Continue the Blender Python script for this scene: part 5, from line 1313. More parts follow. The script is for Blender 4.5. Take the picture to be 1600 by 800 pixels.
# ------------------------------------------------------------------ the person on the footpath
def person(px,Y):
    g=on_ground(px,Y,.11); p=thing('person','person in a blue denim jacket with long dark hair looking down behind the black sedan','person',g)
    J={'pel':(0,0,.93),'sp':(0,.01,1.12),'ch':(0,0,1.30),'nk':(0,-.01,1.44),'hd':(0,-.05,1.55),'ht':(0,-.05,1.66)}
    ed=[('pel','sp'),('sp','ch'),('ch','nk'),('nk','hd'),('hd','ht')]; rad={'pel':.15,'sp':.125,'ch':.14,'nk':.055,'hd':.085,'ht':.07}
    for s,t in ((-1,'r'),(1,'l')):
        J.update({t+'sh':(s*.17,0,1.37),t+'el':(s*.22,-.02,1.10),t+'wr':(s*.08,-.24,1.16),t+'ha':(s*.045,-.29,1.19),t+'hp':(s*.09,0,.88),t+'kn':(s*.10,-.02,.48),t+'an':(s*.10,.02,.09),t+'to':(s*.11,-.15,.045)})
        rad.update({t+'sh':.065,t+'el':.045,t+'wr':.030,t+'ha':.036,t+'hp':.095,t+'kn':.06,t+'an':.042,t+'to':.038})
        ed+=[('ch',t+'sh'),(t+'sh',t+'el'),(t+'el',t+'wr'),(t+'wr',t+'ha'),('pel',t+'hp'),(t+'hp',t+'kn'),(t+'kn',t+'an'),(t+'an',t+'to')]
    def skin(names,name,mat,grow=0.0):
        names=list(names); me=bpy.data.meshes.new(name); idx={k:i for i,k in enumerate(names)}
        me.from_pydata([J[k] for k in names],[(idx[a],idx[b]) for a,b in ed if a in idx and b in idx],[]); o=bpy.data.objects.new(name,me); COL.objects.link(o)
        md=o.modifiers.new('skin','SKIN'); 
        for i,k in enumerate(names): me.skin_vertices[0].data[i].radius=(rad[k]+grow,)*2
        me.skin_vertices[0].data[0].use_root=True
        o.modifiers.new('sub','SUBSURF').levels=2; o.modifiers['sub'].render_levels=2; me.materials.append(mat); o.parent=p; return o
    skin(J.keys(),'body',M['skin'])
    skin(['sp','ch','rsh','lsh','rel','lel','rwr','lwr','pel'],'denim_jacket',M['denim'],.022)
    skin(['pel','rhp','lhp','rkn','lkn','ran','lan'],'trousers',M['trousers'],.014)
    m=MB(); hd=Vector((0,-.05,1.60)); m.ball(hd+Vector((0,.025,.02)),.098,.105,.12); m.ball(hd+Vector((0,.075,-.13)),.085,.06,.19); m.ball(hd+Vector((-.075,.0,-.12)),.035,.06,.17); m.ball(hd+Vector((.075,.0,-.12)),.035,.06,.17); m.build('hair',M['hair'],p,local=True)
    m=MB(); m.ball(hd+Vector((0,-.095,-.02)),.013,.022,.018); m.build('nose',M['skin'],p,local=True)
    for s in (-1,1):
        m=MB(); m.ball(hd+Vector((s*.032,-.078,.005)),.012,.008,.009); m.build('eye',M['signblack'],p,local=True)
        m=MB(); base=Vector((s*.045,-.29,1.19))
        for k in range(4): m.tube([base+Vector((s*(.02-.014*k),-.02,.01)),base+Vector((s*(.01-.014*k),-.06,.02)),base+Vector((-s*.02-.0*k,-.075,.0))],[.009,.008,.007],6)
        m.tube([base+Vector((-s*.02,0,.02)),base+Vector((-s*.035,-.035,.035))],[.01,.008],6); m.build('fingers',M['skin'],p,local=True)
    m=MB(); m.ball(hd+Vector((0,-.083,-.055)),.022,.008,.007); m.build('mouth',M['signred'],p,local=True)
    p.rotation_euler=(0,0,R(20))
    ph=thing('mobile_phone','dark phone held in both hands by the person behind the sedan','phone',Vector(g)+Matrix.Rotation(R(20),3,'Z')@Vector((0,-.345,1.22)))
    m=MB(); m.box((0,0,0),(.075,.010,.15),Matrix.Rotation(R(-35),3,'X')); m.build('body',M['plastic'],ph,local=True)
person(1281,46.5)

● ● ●

- _TASK GOAL_
Print the material above once more, exactly.

- _THE RESULT_
Continue the Blender Python script for this scene: part 5, from line 1313. More parts follow. The script is for Blender 4.5. Take the picture to be 1600 by 800 pixels.
# ------------------------------------------------------------------ the person on the footpath
def person(px,Y):
    g=on_ground(px,Y,.11); p=thing('person','person in a blue denim jacket with long dark hair looking down behind the black sedan','person',g)
    J={'pel':(0,0,.93),'sp':(0,.01,1.12),'ch':(0,0,1.30),'nk':(0,-.01,1.44),'hd':(0,-.05,1.55),'ht':(0,-.05,1.66)}
    ed=[('pel','sp'),('sp','ch'),('ch','nk'),('nk','hd'),('hd','ht')]; rad={'pel':.15,'sp':.125,'ch':.14,'nk':.055,'hd':.085,'ht':.07}
    for s,t in ((-1,'r'),(1,'l')):
        J.update({t+'sh':(s*.17,0,1.37),t+'el':(s*.22,-.02,1.10),t+'wr':(s*.08,-.24,1.16),t+'ha':(s*.045,-.29,1.19),t+'hp':(s*.09,0,.88),t+'kn':(s*.10,-.02,.48),t+'an':(s*.10,.02,.09),t+'to':(s*.11,-.15,.045)})
        rad.update({t+'sh':.065,t+'el':.045,t+'wr':.030,t+'ha':.036,t+'hp':.095,t+'kn':.06,t+'an':.042,t+'to':.038})
        ed+=[('ch',t+'sh'),(t+'sh',t+'el'),(t+'el',t+'wr'),(t+'wr',t+'ha'),('pel',t+'hp'),(t+'hp',t+'kn'),(t+'kn',t+'an'),(t+'an',t+'to')]
    def skin(names,name,mat,grow=0.0):
        names=list(names); me=bpy.data.meshes.new(name); idx={k:i for i,k in enumerate(names)}
        me.from_pydata([J[k] for k in names],[(idx[a],idx[b]) for a,b in ed if a in idx and b in idx],[]); o=bpy.data.objects.new(name,me); COL.objects.link(o)
        md=o.modifiers.new('skin','SKIN'); 
        for i,k in enumerate(names): me.skin_vertices[0].data[i].radius=(rad[k]+grow,)*2
        me.skin_vertices[0].data[0].use_root=True
        o.modifiers.new('sub','SUBSURF').levels=2; o.modifiers['sub'].render_levels=2; me.materials.append(mat); o.parent=p; return o
    skin(J.keys(),'body',M['skin'])
    skin(['sp','ch','rsh','lsh','rel','lel','rwr','lwr','pel'],'denim_jacket',M['denim'],.022)
    skin(['pel','rhp','lhp','rkn','lkn','ran','lan'],'trousers',M['trousers'],.014)
    m=MB(); hd=Vector((0,-.05,1.60)); m.ball(hd+Vector((0,.025,.02)),.098,.105,.12); m.ball(hd+Vector((0,.075,-.13)),.085,.06,.19); m.ball(hd+Vector((-.075,.0,-.12)),.035,.06,.17); m.ball(hd+Vector((.075,.0,-.12)),.035,.06,.17); m.build('hair',M['hair'],p,local=True)
    m=MB(); m.ball(hd+Vector((0,-.095,-.02)),.013,.022,.018); m.build('nose',M['skin'],p,local=True)
    for s in (-1,1):
        m=MB(); m.ball(hd+Vector((s*.032,-.078,.005)),.012,.008,.009); m.build('eye',M['signblack'],p,local=True)
        m=MB(); base=Vector((s*.045,-.29,1.19))
        for k in range(4): m.tube([base+Vector((s*(.02-.014*k),-.02,.01)),base+Vector((s*(.01-.014*k),-.06,.02)),base+Vector((-s*.02-.0*k,-.075,.0))],[.009,.008,.007],6)
        m.tube([base+Vector((-s*.02,0,.02)),base+Vector((-s*.035,-.035,.035))],[.01,.008],6); m.build('fingers',M['skin'],p,local=True)
    m=MB(); m.ball(hd+Vector((0,-.083,-.055)),.022,.008,.007); m.build('mouth',M['signred'],p,local=True)
    p.rotation_euler=(0,0,R(20))
    ph=thing('mobile_phone','dark phone held in both hands by the person behind the sedan','phone',Vector(g)+Matrix.Rotation(R(20),3,'Z')@Vector((0,-.345,1.22)))
    m=MB(); m.box((0,0,0),(.075,.010,.15),Matrix.Rotation(R(-35),3,'X')); m.build('body',M['plastic'],ph,local=True)
person(1281,46.5)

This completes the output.